I am constantly amazed by the quality of local food when it isn't trying to ape the west. The Russian staples-cheese, bread, eggs, vegetables-are generally natural and full of flavour, coming from a pre-supermarket world. Why does the Astoria Hotel use the tasteless, oversugared mini-pots of western jam when the local stuff is so superior? Russians are always very shocked to discover the tastelessness of western food products. Private food is much better than public food.
But if the romance of the ruinous is still your desire, there will be plenty of that for years to come. Sometimes the dereliction can take your breath away. It will need a lot more than the anniversary cash to get behind all those fa?es and deal with the structural guts. Taps run dry, doors drop off, ceilings fall, wiring packs up. For a taste of social necrophilia visit the Stieglitz Museum, a 19th-century extravaganza gone to seed-but be quick, they're doing it up.
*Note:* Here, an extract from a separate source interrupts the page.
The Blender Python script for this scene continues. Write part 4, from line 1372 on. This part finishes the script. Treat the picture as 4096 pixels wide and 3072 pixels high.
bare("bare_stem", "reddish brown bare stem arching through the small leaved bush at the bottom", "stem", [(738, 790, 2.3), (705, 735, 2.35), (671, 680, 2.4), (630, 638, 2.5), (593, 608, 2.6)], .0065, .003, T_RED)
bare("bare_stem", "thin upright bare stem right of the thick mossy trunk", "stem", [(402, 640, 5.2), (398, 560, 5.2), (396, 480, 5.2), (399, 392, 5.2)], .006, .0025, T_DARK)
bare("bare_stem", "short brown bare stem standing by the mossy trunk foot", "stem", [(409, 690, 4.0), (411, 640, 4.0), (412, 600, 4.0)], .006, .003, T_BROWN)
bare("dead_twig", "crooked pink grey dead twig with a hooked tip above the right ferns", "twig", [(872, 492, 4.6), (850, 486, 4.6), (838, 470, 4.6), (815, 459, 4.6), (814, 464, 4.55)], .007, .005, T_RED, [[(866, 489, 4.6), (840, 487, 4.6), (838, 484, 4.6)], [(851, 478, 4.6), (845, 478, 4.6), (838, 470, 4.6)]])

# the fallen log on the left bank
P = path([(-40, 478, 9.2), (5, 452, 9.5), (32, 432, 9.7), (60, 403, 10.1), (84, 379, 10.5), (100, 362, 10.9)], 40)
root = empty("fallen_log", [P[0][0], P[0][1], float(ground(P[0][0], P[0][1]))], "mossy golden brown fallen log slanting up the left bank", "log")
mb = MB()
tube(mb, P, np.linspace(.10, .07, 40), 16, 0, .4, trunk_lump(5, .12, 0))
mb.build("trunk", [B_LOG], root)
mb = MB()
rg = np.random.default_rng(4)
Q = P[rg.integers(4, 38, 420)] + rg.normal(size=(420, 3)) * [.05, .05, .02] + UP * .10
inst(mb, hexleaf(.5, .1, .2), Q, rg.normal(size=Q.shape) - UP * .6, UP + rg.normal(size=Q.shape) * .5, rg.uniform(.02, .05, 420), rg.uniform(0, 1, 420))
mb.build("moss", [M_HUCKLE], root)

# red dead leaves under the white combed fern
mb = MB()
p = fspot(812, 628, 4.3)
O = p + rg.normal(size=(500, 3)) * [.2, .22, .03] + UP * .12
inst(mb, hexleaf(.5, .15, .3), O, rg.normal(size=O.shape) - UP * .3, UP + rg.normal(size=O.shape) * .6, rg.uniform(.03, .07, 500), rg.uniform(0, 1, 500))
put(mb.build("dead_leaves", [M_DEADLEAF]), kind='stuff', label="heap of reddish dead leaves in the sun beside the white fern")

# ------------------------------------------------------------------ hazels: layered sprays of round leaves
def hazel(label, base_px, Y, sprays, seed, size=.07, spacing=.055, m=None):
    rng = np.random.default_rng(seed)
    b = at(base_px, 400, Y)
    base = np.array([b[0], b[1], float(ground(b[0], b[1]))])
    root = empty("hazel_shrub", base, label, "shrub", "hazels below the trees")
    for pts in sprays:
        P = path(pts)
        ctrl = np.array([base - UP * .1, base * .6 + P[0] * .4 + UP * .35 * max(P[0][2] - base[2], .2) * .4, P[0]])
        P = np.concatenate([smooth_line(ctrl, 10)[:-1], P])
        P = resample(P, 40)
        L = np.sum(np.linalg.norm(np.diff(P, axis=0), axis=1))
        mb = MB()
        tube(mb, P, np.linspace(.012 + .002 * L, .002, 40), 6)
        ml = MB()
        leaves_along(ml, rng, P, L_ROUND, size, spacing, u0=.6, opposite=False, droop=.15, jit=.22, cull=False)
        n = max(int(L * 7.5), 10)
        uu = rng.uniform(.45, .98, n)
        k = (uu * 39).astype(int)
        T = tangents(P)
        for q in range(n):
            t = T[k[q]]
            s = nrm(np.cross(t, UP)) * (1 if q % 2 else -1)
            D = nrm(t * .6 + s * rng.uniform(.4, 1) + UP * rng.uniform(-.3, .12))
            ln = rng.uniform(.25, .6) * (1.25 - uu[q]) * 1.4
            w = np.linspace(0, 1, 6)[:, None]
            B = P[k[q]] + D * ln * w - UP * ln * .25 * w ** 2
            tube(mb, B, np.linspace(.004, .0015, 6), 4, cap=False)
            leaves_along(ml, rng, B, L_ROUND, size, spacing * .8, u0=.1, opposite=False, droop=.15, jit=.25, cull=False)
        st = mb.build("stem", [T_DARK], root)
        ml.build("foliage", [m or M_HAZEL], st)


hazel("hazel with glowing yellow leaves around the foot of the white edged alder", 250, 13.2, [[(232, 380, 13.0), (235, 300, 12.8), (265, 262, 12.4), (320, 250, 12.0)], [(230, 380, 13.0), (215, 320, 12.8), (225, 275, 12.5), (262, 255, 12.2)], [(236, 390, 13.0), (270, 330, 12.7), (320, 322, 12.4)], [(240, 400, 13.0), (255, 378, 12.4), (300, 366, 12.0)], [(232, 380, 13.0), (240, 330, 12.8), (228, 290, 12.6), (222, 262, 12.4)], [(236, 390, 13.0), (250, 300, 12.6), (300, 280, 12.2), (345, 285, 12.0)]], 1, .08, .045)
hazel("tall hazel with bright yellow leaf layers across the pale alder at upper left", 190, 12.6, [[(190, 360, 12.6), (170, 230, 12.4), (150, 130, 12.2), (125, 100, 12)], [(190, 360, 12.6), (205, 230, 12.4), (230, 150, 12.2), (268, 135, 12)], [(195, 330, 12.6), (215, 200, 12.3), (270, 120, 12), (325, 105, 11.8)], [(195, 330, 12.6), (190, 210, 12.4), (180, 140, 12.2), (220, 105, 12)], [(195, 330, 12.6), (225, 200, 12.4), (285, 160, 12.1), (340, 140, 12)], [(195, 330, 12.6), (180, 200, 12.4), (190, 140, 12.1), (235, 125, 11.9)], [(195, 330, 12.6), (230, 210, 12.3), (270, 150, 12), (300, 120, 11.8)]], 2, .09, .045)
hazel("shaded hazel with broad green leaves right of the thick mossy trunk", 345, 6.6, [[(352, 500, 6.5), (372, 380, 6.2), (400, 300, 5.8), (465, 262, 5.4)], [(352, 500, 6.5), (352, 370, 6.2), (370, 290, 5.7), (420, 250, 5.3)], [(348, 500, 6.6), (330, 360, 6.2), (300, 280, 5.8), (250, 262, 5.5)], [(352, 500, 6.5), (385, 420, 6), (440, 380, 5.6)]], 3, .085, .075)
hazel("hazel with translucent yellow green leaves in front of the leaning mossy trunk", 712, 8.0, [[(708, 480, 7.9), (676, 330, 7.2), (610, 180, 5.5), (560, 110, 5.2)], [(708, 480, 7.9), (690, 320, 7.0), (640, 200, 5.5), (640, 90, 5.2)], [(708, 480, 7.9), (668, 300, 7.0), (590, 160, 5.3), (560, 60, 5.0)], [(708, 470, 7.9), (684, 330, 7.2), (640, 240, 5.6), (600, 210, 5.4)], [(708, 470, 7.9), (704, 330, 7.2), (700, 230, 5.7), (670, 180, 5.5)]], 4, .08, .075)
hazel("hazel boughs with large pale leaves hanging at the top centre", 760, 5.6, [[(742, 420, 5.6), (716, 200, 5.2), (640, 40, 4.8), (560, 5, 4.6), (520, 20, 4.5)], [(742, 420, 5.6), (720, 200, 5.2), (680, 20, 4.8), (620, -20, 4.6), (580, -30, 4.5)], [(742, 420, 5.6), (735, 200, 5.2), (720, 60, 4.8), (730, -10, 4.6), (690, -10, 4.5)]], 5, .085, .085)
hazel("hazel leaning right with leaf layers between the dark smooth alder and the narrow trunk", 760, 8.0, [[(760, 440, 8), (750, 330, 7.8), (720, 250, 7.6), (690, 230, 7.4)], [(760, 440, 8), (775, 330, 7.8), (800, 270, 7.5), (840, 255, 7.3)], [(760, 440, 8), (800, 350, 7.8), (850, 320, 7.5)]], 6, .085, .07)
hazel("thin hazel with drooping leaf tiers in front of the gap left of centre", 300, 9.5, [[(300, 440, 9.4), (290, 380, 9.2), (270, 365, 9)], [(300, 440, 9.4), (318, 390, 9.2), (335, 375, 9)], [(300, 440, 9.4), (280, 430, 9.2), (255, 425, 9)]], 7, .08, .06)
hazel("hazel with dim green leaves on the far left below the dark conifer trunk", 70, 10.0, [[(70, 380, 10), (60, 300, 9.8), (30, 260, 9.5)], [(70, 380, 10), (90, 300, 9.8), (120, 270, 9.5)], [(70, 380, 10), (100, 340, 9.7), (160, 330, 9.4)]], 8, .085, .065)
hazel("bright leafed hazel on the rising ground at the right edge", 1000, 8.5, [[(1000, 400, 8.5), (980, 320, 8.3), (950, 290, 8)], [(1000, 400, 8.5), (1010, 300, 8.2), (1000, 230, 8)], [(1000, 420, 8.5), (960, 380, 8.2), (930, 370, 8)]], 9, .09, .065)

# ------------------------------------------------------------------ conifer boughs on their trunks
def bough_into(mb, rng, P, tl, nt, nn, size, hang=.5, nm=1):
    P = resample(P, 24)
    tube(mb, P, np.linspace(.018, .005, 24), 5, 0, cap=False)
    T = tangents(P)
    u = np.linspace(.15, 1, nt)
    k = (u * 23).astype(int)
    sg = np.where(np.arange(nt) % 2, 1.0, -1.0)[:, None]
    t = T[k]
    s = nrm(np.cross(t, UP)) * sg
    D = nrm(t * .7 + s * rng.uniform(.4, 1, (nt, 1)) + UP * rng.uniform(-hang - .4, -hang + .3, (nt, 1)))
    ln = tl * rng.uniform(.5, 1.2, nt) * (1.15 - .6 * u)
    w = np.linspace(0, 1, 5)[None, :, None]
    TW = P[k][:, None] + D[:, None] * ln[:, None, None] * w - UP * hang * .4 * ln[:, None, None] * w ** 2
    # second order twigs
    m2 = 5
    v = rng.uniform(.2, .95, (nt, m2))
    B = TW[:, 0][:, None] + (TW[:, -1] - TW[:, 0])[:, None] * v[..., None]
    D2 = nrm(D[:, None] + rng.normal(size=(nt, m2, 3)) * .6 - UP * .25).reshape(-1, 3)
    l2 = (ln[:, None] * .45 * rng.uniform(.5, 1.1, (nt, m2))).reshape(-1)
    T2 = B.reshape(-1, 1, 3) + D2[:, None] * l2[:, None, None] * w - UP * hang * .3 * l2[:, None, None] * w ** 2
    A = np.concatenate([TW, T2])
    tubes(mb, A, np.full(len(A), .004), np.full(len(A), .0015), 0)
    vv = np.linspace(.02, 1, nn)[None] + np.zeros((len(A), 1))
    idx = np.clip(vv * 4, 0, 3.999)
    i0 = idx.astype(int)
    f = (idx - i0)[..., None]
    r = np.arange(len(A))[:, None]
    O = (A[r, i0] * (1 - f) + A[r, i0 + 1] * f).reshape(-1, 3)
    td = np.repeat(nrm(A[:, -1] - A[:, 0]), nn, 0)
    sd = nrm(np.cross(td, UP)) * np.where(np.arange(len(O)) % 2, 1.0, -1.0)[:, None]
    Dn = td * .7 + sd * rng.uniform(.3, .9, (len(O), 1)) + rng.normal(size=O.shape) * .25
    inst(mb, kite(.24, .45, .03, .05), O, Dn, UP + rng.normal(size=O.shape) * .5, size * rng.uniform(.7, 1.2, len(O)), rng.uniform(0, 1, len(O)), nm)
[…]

Many things remain weird, inexplicable. Why do all Russian car number plates have RUS on them in the Latin alphabet? Why do Russians smoke themselves to death in closed rooms? Why don't private bedrooms have proper curtains to shut out the light? Why can't I buy Russian vodka in London? Why don't they do something about the derelict Bobrinsky Palace? Why did the Patriarch refuse to bury the last Tsar and his family? (It was done by an independent priest and the tomb in the cathedral of St Peter and St Paul is very poignant, even for republicans.) And most of all, why do I feel anxious about going to St Petersburg and yet so happy when I arrive?